• TASK REQUIREMENTS:
Extract the lines between the ones holding "Generate a Blender" and "COL = scene.collection", inclusive, exactly as written and nothing more.

• Saved entries:
============================================================

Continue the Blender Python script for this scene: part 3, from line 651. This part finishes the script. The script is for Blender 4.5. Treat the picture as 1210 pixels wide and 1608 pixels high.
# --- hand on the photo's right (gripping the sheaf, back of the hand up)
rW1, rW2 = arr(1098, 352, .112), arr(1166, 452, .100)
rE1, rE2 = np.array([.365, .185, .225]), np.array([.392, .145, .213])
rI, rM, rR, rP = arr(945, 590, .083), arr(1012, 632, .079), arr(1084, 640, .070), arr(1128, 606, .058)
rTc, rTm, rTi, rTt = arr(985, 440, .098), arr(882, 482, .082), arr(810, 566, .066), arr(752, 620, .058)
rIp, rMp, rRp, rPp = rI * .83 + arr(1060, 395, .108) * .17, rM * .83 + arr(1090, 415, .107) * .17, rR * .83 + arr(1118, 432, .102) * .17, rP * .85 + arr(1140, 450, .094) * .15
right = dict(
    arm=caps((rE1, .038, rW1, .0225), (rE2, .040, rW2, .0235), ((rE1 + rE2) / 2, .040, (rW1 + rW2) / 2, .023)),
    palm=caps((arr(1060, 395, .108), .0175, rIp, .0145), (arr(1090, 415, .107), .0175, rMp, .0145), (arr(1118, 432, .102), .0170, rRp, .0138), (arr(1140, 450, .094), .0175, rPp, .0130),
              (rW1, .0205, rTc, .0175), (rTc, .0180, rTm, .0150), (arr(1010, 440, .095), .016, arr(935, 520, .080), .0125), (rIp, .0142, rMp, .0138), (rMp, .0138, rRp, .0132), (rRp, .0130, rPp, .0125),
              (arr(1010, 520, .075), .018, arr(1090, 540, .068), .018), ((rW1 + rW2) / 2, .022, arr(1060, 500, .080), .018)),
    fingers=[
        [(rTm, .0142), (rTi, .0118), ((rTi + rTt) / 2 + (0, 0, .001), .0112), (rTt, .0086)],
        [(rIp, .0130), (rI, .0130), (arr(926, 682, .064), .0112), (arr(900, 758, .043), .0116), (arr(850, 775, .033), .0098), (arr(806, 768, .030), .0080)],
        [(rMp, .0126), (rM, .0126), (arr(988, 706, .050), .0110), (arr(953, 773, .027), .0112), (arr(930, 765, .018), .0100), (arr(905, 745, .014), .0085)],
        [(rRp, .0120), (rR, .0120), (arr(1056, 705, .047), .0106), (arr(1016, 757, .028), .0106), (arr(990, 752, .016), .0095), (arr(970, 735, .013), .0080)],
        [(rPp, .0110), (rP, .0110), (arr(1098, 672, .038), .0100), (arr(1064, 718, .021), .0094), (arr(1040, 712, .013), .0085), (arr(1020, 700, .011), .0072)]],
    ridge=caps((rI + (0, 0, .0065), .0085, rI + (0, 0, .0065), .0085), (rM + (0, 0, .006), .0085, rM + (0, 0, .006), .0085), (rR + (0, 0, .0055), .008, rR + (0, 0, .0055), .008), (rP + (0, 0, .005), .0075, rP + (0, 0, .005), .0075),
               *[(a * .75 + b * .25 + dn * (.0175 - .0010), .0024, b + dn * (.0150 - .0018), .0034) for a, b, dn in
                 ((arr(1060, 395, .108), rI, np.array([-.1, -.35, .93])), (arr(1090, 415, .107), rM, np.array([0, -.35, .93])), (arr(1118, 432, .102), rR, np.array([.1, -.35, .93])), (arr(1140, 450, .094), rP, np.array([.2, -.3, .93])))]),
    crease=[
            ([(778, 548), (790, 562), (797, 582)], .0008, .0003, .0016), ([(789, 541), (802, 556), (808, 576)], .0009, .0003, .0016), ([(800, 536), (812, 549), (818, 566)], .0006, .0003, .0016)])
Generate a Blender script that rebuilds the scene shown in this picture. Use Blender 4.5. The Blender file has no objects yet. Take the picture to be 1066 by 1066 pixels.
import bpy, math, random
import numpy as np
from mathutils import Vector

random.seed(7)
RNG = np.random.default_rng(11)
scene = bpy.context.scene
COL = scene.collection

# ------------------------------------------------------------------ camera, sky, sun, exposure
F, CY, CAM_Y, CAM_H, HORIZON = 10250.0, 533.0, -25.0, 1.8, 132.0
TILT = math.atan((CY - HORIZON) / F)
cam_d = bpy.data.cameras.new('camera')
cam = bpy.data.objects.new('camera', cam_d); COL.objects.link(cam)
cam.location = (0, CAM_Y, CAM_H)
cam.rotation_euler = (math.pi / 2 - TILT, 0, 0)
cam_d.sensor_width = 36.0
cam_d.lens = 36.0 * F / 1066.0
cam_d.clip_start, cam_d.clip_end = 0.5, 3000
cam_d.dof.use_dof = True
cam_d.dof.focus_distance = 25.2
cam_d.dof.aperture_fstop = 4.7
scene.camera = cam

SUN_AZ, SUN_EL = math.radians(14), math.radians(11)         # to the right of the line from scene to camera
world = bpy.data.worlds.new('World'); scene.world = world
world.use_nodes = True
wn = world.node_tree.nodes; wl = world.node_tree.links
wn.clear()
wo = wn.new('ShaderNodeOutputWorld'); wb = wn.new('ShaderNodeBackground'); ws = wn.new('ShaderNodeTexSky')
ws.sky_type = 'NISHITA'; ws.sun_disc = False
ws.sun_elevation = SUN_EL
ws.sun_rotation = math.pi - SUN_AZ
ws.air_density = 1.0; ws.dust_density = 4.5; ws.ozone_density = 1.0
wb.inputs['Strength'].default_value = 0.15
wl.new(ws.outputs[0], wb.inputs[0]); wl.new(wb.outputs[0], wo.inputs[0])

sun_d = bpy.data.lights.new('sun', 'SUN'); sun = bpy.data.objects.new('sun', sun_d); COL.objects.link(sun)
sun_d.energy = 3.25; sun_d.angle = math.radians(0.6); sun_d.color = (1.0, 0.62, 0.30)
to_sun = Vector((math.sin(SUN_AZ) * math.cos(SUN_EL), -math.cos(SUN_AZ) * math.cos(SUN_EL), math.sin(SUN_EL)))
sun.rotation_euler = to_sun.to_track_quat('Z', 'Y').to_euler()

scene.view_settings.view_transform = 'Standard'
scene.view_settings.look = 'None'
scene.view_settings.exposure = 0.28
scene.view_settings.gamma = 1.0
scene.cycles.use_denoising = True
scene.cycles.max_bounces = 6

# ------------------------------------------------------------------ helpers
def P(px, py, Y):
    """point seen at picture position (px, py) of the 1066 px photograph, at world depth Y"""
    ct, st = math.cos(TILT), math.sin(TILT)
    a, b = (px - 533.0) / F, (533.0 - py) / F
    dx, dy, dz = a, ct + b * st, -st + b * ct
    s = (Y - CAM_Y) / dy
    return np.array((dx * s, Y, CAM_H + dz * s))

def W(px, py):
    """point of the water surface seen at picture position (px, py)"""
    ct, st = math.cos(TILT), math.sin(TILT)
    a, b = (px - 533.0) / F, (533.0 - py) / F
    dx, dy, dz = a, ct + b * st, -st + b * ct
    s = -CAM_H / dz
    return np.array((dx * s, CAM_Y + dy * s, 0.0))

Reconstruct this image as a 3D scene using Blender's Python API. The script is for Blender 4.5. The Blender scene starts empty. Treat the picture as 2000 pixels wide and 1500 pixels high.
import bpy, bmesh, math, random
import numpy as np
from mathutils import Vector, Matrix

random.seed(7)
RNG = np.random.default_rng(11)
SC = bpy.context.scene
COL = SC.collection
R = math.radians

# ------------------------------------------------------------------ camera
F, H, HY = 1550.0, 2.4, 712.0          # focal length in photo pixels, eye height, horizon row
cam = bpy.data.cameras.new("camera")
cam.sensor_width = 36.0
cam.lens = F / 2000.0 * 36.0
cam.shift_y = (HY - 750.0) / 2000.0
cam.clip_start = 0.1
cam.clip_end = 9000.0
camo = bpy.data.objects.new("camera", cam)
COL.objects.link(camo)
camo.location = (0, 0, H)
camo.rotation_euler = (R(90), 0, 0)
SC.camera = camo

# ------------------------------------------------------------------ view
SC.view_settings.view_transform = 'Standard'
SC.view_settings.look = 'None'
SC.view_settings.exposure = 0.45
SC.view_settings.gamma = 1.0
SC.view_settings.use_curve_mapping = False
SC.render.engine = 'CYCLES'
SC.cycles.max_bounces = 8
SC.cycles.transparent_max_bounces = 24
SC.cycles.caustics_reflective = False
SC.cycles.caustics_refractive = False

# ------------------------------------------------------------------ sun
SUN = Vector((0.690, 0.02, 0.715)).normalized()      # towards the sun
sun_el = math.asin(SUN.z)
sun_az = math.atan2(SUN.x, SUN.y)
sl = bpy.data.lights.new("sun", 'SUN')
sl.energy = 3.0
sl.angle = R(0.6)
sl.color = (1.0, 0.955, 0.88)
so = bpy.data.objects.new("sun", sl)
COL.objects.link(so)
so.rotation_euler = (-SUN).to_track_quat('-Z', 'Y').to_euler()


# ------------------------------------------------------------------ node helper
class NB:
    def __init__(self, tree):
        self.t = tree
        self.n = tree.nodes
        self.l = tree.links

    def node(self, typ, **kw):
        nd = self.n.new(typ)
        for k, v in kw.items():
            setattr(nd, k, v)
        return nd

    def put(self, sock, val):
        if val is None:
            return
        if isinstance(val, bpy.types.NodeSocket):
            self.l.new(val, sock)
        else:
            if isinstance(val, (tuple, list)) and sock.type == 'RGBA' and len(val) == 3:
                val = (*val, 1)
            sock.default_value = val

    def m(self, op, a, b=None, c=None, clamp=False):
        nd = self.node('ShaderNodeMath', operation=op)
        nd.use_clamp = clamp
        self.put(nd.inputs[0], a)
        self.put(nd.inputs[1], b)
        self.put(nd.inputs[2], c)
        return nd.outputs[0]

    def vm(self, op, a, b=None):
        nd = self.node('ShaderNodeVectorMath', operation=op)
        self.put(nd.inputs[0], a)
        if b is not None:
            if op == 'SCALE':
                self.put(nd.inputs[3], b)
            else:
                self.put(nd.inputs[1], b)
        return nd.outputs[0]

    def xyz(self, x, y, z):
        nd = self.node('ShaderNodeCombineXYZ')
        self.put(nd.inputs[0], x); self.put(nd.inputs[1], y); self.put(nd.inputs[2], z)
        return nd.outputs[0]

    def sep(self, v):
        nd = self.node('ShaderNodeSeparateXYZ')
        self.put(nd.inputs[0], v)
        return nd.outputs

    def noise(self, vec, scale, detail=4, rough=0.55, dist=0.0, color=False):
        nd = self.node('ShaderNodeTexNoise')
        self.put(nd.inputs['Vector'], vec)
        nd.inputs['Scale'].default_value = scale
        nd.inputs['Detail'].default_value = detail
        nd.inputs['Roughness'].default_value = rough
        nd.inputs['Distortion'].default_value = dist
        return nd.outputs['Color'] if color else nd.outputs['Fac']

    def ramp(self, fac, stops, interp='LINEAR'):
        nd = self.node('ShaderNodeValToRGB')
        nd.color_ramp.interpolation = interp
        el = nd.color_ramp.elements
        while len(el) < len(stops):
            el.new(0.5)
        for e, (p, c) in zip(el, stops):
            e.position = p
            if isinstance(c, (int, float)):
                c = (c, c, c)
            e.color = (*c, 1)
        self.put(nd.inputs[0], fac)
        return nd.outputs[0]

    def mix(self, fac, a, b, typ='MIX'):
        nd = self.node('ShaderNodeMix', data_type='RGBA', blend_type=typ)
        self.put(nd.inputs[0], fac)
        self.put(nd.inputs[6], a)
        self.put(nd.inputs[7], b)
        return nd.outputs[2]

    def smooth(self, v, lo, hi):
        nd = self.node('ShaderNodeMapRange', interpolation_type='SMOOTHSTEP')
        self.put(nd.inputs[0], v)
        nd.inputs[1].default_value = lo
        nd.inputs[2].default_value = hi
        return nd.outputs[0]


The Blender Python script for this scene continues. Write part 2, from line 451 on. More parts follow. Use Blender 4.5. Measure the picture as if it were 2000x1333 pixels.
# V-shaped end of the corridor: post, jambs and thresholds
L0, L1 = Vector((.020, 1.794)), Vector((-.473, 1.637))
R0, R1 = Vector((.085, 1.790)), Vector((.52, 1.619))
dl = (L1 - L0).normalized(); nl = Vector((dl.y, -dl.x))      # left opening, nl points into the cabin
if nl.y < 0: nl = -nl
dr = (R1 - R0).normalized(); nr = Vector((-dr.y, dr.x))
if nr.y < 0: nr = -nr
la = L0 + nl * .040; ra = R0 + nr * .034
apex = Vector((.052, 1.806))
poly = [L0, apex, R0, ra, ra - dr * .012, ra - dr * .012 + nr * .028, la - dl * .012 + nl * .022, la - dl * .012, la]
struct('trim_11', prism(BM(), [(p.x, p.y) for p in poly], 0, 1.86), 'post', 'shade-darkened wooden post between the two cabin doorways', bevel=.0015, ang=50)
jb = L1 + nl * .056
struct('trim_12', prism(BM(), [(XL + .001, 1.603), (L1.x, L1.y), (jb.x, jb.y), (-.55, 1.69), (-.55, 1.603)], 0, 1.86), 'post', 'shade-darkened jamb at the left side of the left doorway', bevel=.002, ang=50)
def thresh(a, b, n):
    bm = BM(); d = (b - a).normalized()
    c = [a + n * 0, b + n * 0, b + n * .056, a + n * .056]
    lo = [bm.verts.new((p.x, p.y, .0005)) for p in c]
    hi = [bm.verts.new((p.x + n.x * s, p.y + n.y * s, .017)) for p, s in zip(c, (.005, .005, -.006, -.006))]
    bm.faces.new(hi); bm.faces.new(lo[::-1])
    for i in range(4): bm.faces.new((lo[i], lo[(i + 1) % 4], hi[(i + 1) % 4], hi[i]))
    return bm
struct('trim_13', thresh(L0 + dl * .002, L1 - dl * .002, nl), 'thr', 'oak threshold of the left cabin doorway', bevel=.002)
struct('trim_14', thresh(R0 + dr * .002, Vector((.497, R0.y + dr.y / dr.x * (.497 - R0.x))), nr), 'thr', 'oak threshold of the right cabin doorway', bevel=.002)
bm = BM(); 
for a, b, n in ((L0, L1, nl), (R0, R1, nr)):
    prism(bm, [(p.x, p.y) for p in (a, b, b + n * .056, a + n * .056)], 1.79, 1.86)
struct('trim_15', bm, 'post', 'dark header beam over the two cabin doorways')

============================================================

• TASK RESPONSE:
Generate a Blender script that rebuilds the scene shown in this picture. Use Blender 4.5. The Blender file has no objects yet. Take the picture to be 1066 by 1066 pixels.
import bpy, math, random
import numpy as np
from mathutils import Vector

random.seed(7)
RNG = np.random.default_rng(11)
scene = bpy.context.scene
COL = scene.collection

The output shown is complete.